> [What the task asks] Line by line, reproduce exactly the beginning of the listing below, ending with the line that contains "PI = math.pi" and adding nothing.

==*==

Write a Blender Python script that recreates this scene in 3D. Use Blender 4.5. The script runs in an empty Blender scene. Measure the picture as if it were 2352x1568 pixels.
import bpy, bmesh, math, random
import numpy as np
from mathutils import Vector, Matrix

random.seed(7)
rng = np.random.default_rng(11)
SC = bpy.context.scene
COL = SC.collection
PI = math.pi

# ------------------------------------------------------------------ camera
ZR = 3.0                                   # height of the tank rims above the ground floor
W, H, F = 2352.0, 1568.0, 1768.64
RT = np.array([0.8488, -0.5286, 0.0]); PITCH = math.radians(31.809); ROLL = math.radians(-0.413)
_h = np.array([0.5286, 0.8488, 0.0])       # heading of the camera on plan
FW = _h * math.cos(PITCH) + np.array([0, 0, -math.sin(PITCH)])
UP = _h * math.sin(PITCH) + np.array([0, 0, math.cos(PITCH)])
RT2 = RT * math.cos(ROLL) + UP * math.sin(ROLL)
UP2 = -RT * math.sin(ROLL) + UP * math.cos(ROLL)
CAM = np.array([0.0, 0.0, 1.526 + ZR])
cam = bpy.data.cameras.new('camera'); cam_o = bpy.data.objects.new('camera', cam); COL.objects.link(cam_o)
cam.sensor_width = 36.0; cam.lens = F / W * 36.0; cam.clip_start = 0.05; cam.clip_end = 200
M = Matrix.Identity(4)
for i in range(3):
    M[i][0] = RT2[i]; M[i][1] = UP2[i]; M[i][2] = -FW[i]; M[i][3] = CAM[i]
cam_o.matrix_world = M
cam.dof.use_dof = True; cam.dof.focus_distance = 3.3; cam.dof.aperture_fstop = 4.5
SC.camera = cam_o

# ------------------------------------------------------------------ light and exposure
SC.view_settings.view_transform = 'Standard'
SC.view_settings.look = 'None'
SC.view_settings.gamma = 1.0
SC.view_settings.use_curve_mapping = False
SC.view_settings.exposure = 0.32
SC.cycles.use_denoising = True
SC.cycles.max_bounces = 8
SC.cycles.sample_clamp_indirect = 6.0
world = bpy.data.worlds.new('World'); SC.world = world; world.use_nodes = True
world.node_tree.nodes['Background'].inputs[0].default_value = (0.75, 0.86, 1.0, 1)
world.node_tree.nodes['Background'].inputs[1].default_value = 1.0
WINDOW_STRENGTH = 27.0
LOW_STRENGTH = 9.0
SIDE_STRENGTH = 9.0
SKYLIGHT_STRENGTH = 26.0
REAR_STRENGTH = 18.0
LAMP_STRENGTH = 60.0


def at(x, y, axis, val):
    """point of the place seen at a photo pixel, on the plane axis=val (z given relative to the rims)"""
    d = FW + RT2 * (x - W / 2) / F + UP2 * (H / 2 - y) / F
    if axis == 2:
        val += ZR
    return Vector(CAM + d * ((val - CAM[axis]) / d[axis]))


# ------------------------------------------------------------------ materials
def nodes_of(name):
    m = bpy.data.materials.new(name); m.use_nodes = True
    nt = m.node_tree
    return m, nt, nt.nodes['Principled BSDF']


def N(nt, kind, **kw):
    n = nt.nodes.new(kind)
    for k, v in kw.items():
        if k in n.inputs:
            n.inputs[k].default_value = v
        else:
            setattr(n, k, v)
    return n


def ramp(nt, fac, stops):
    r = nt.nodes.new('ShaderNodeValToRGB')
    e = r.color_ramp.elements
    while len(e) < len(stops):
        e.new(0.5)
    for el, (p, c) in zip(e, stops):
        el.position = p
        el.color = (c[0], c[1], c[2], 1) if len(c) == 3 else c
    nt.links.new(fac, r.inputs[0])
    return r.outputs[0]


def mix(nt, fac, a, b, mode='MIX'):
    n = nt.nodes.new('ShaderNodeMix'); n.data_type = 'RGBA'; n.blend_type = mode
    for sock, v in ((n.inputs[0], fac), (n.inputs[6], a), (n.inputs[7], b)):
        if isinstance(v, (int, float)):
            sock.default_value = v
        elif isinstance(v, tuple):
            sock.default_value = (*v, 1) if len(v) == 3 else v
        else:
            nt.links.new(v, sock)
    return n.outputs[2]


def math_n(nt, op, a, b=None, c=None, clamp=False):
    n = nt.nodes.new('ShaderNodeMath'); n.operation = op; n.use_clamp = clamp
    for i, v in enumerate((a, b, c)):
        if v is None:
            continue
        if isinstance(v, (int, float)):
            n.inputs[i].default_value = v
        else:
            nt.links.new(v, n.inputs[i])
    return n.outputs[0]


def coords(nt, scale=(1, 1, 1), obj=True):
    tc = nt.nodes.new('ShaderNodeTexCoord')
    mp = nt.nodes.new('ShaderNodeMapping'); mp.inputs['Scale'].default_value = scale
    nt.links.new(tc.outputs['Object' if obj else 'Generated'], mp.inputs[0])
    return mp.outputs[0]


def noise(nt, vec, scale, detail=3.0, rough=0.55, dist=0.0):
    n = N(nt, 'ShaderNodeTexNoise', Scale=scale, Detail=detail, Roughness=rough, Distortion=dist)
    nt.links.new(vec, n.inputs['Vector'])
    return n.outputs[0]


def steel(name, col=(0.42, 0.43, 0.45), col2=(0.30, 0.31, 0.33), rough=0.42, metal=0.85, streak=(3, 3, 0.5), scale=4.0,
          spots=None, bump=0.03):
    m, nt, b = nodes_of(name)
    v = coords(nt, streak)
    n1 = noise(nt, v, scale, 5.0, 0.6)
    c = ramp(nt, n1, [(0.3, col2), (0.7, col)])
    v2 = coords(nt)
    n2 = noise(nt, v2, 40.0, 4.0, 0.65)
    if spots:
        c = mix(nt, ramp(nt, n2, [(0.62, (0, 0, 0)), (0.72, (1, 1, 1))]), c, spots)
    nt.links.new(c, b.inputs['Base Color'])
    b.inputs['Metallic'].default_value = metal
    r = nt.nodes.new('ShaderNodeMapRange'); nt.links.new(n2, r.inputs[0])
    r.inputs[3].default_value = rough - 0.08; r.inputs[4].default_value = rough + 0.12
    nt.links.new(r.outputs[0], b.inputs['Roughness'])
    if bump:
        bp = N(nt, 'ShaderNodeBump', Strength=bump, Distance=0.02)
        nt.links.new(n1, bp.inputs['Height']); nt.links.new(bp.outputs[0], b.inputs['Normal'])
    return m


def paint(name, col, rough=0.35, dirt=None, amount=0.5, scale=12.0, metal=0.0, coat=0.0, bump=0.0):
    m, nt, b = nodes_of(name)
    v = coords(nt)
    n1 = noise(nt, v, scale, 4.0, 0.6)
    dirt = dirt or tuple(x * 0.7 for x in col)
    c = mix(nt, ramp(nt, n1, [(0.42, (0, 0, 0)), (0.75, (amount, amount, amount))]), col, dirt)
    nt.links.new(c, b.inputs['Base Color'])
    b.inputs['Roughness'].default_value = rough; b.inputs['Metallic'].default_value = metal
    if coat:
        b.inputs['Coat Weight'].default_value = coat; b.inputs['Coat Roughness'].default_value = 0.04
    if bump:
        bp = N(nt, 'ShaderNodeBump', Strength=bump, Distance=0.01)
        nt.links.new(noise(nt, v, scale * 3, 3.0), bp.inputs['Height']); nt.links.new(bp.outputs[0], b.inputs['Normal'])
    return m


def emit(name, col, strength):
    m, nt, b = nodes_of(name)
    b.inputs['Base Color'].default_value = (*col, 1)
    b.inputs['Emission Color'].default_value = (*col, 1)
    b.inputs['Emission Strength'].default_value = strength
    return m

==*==

> [The answer]
Write a Blender Python script that recreates this scene in 3D. Use Blender 4.5. The script runs in an empty Blender scene. Measure the picture as if it were 2352x1568 pixels.
import bpy, bmesh, math, random
import numpy as np
from mathutils import Vector, Matrix

random.seed(7)
rng = np.random.default_rng(11)
SC = bpy.context.scene
COL = SC.collection
PI = math.pi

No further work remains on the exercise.